ターゲティング戦略その2:製品専門化戦略
単一の製品を、複数の市場セグメントに対して提案するのが「製品専門化戦略」です。
製品専門化戦略では、
- 複数の市場セグメントに販売できる1種類の製品に経営資源を集中させる
というターゲティング戦略です。
これはアンゾフ・マトリックスでは「市場浸透戦略」と「市場開拓戦略」を同時に行うようなイメージになります。
市場開拓戦略は、
- 新しい市場で既存製品を広めて新たな市場ニーズに対応する戦略
であり、手元にある製品を様々な市場セグメントで活用し尽くす方法です。
製品専門化戦略の例としては、
- 個人向け製品を業務用として法人にも販売する
- 業務用製品のパッケージを変えて個人向け製品として販売する
などがあります。
同じ製品を売るんですが、マーケティングミックス(4P)は流通チャネルを変えたり、製品の見た目を変えたりと、市場セグメントごとに調整を行います。

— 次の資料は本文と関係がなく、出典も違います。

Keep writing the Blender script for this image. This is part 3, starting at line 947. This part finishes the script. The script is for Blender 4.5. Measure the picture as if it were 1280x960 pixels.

このような方法は、食料品、日用品、インフラ(電気・水道・ガス・通信など)などで良く見られます。
この製品専門化戦略の最大のメリットは、
- 規模の経済によるコスト削減
が期待できること。
規模の経済とは、
- 生産の規模が大きくなればなるほど製品1つあたりの平均コストが下がる状況
のことです。
単一の製品を限られたセグメントの人たちだけに売れば、生産する数も限られてしまいます。
しかし、複数の市場セグメントに対してマーケティングすることが可能であれば、生産数を伸ばすことができ、その結果として生産コストを大きく引き下げる可能性があります。
一方で、製品以外のマーケティングミックス(4P)は市場セグメントごとの対応となるため、マーケティングコストの効率化はあまり進みません。